7.2 Judicial authority
In Akinkugbe v Ewulum Holdings (2008), the landlord had forcefully ejected tenants out of their rented premises and the trial court awarded N3m as aggravated damages against the landlord for trespass. The Supreme Court affirmed the decision and held (per Aderemi JSC) that,
“A landlord who resorts to self help in a bid to recover possession of the premises tenanted by him runs foul of the law and is liable in damages.”
- Mediation
The provisions of sections 30 and 32 of the Tenancy Law now permit any party, whether landlord or tenant to use arbitration or mediation as a means of settlement of disputes in tenancy matters and an arbitration award or mediation agreement shall upon registration be enforceable as a judgment of court. A landlord or tenant can now approach the various Citizens Mediation Centers to file a petition and schedule mediation.
- Leases
9.1 A lease is different from a tenancy and has different legal consequences. In Odutola v Papersack (2006) the Supreme Court set out the basic requirements of a lease. Tobi JSC said,
“And what is more, a lease is an exact legal transaction affecting an estate and the law requires some basic requirements. They are (1) The words of demise. (2) The agreement must be complete. (3) The lessor and the lessee must be clearly identified. (4) The premises and dimensions of the property to be leased must be stated clearly. (5) The commencement and duration of the term of the lease must also be clearly stated. See Osho v. Foreign Finance Corporation (1991) 4 NWLR (Pt.184) 157.” See also, Nlewedim v. Uduma (1995) 6 NWLR (Pt.402) 383, UBA v Tejumola (1989).

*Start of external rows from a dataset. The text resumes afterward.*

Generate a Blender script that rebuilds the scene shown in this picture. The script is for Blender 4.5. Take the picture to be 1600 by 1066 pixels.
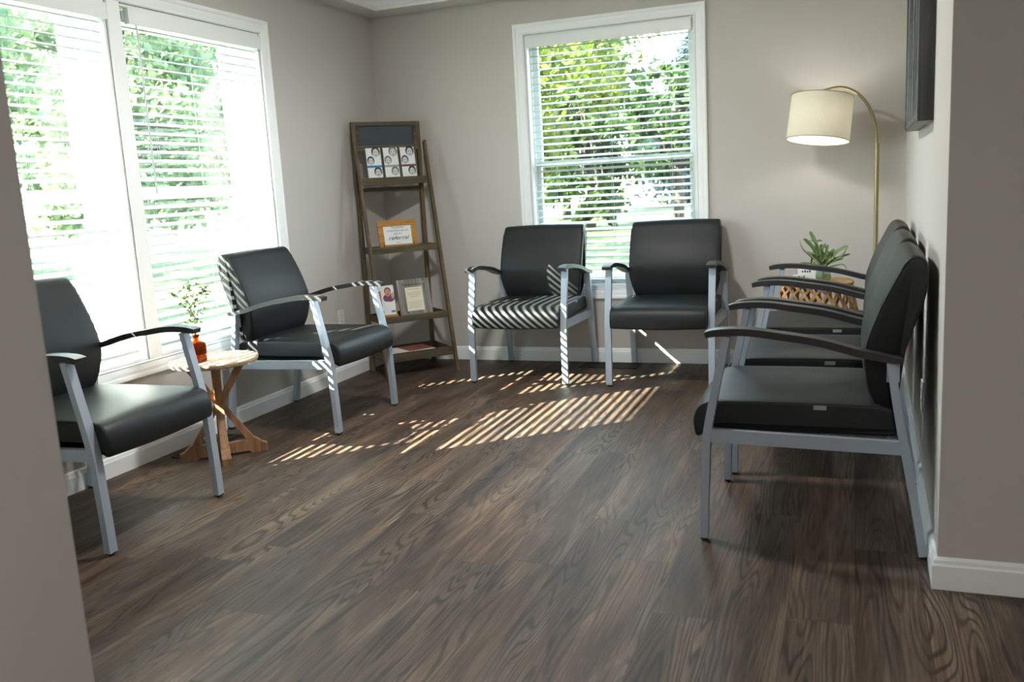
import bpy, bmesh, math, random
from mathutils import Vector, Matrix
random.seed(7)
C = bpy.context.scene.collection
S = bpy.context.scene
for o in list(bpy.data.objects): bpy.data.objects.remove(o)
PI = math.pi

# ------------------------------------------------------------------ camera
H = 1.22
YAW, PITCH, ROLL, FPX = -0.370773375, 0.172651597, 0.056005, 1384.76
fwd = Vector((math.sin(YAW)*math.cos(PITCH), math.cos(YAW)*math.cos(PITCH), -math.sin(PITCH)))
rgt = Vector((math.cos(YAW), -math.sin(YAW), 0)); dwn = fwd.cross(rgt)
r2 = math.cos(ROLL)*rgt + math.sin(ROLL)*dwn
d2 = -math.sin(ROLL)*rgt + math.cos(ROLL)*dwn
cam = bpy.data.cameras.new('camera'); co = bpy.data.objects.new('camera', cam); C.objects.link(co)
Mx = Matrix((r2, -d2, -fwd)).transposed().to_4x4(); Mx.translation = Vector((0, 0, H)); co.matrix_world = Mx
cam.sensor_fit = 'HORIZONTAL'; cam.sensor_width = 36; cam.lens = 36*FPX/1600; cam.clip_end = 400; cam.clip_start = .02
cam.dof.use_dof = True; cam.dof.focus_distance = 4.4; cam.dof.aperture_fstop = 4.0
S.camera = co
# ------------------------------------------------------------------ world, sun, exposure
SUN_DIR = Vector((0.770, 0.652, -0.664)).normalized()     # travel direction of the sunlight
WORLD_STRENGTH, SUN_STRENGTH, EXPOSURE = 5.6, 37.0, 1.38
w = bpy.data.worlds.new('sky'); S.world = w; w.use_nodes = True
nt = w.node_tree; bg = nt.nodes['Background']
tc = nt.nodes.new('ShaderNodeTexCoord'); sp = nt.nodes.new('ShaderNodeSeparateXYZ'); cr = nt.nodes.new('ShaderNodeValToRGB')
nt.links.new(tc.outputs['Generated'], sp.inputs[0]); nt.links.new(sp.outputs['Z'], cr.inputs[0]); nt.links.new(cr.outputs[0], bg.inputs[0])
cr.color_ramp.elements[0].color = (.91, .955, 1, 1); cr.color_ramp.elements[1].color = (.55, .74, 1, 1)
cr.color_ramp.elements[1].position = .9
bg.inputs[1].default_value = WORLD_STRENGTH
sl = bpy.data.lights.new('sun', 'SUN'); so = bpy.data.objects.new('sun', sl); C.objects.link(so)
so.rotation_euler = SUN_DIR.to_track_quat('-Z', 'Y').to_euler(); so.location = (-10, -8, 9)
sl.energy = SUN_STRENGTH; sl.angle = math.radians(.25); sl.color = (1, .9, .78)
S.view_settings.view_transform = 'Standard'; S.view_settings.look = 'None'
S.view_settings.exposure = EXPOSURE; S.view_settings.gamma = 1; S.view_settings.use_curve_mapping = False
S.cycles.max_bounces = 12; S.cycles.diffuse_bounces = 6; S.cycles.transparent_max_bounces = 24

# ------------------------------------------------------------------ materials
def lin(c):
    return tuple(((v/255)/12.92 if v/255 <= .04045 else ((v/255+.055)/1.055)**2.4) for v in c) + (1,)
class N:
    def __init__(s, name):
        s.m = bpy.data.materials.new(name); s.m.use_nodes = True; s.t = s.m.node_tree
        s.b = s.t.nodes['Principled BSDF']; s.o = s.t.nodes['Material Output']
    def n(s, typ, **kw):
        x = s.t.nodes.new('ShaderNode'+typ)
        for k, v in kw.items():
            if k.startswith('i_'):
                k = k[2:]; k = int(k) if k.isdigit() else k.replace('_', ' ')
                s.put(x.inputs[k], v)
            else: setattr(x, k, v)
        return x
    def put(s, sock, v):
        if isinstance(v, bpy.types.NodeSocket): s.t.links.new(v, sock)
        else: sock.default_value = v
    def math(s, op, a, b=None, c=None):
        x = s.t.nodes.new('ShaderNodeMath'); x.operation = op
        for i, v in enumerate((a, b, c)):
            if v is not None: s.put(x.inputs[i], v)
        return x.outputs[0]
    def mix(s, f, a, b, mode='MIX'):
        x = s.t.nodes.new('ShaderNodeMix'); x.data_type = 'RGBA'; x.blend_type = mode
        s.put(x.inputs[0], f); s.put(x.inputs[6], a); s.put(x.inputs[7], b); return x.outputs[2]
    def ramp(s, f, stops):
        x = s.t.nodes.new('ShaderNodeValToRGB'); s.put(x.inputs[0], f)
        e = x.color_ramp.elements
        while len(e) < len(stops): e.new(.5)
        for i, (p, c) in enumerate(stops): e[i].position = p; e[i].color = c
        return x.outputs[0]
    def obj(s): return s.n('TexCoord').outputs['Object']
    def noise(s, vec, scale, detail=3, rough=.5, dist=0):
        return s.n('TexNoise', i_Vector=vec, i_Scale=scale, i_Detail=detail, i_Roughness=rough, i_Distortion=dist).outputs['Fac']
    def mapping(s, vec, scale=(1, 1, 1), loc=(0, 0, 0), rot=(0, 0, 0)):
        return s.n('Mapping', i_Vector=vec, i_Scale=scale, i_Location=loc, i_Rotation=rot).outputs[0]
    def bump(s, h, strength=.2, dist=.001):
        x = s.n('Bump', i_Height=h, i_Strength=strength, i_Distance=dist); s.put(s.b.inputs['Normal'], x.outputs[0])
    def set(s, **kw):
        for k, v in kw.items(): s.put(s.b.inputs[k.replace('_', ' ')], v)
        return s.m

def plain(name, col, rough=.5, metal=0, var=.06, scale=12, bump=0, bscale=200, **kw):
    n = N(name); v = n.obj(); f = n.noise(v, scale)
    a = tuple(c*(1-var) for c in col[:3])+(1,); b = tuple(min(1, c*(1+var)) for c in col[:3])+(1,)
    n.set(Base_Color=n.mix(f, a, b), Roughness=rough, Metallic=metal, **kw)
    if bump: n.bump(n.noise(v, bscale), bump)
    return n.m
M = {}
M['wall'] = plain('greige_paint', lin((195, 191, 186)), .75, var=.015, scale=3, bump=.06, bscale=300)
M['ceiling'] = plain('ceiling_white', lin((214, 214, 210)), .8, var=.01, bump=.05)
M['trim'] = plain('trim_white', lin((243, 246, 248)), .38, var=.012)
M['trim2'] = plain('window_vinyl_white', lin((236, 240, 240)), .4, var=.01)
M['slat'] = plain('blind_white', lin((232, 236, 238)), .4, var=.01)
n = N('blind_slat'); n.set(Base_Color=lin((198, 206, 206)), Roughness=.4)
tr = n.n('BsdfTranslucent', i_Color=(.8, .85, .85, 1)); mx = n.n('MixShader', i_0=.10)
n.t.links.new(n.b.outputs[0], mx.inputs[1]); n.t.links.new(tr.outputs[0], mx.inputs[2]); n.t.links.new(mx.outputs[0], n.o.inputs[0]); M['slat'] = n.m
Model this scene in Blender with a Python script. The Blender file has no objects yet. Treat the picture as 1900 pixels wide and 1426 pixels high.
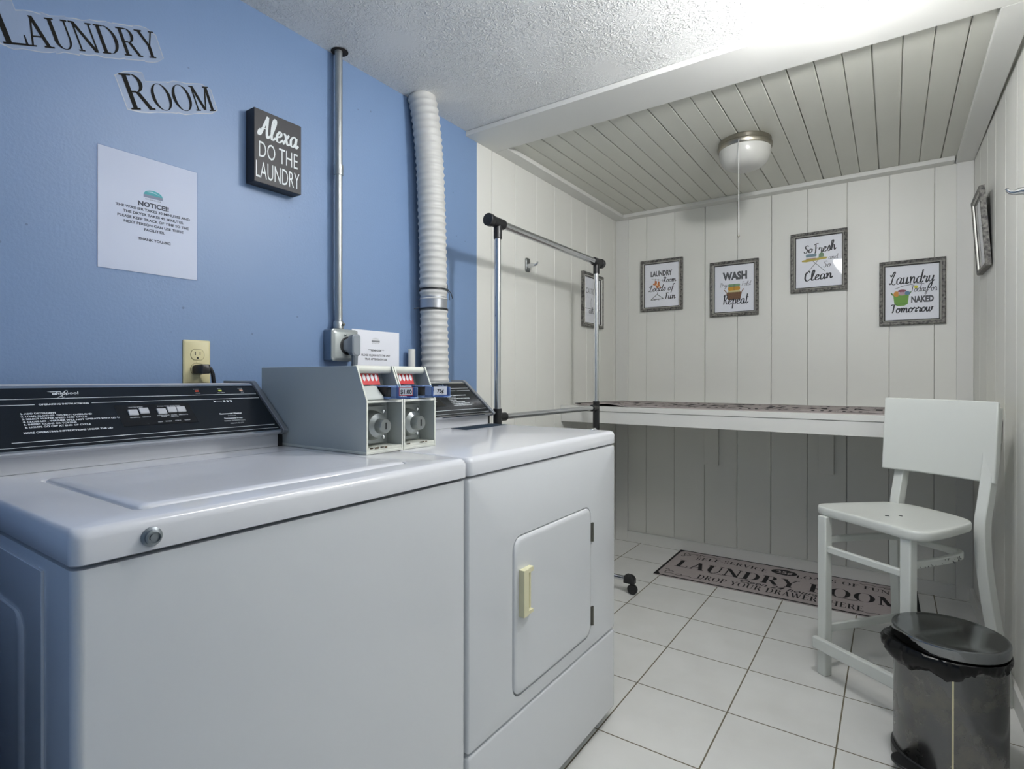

- The above terms will be strictly enforced to conclude the existence of a lease. In UBA v Tejumola (1988), the parties entered into negotiations for a lease and Tejumola accepted the lease of the premises to UBA for a term of 15 years. No lease agreement was signed but UBA took possession of the premises on 1st May 1982. The Supreme Court held that in the absence of an agreed commencement date no contract for lease was concluded between the parties.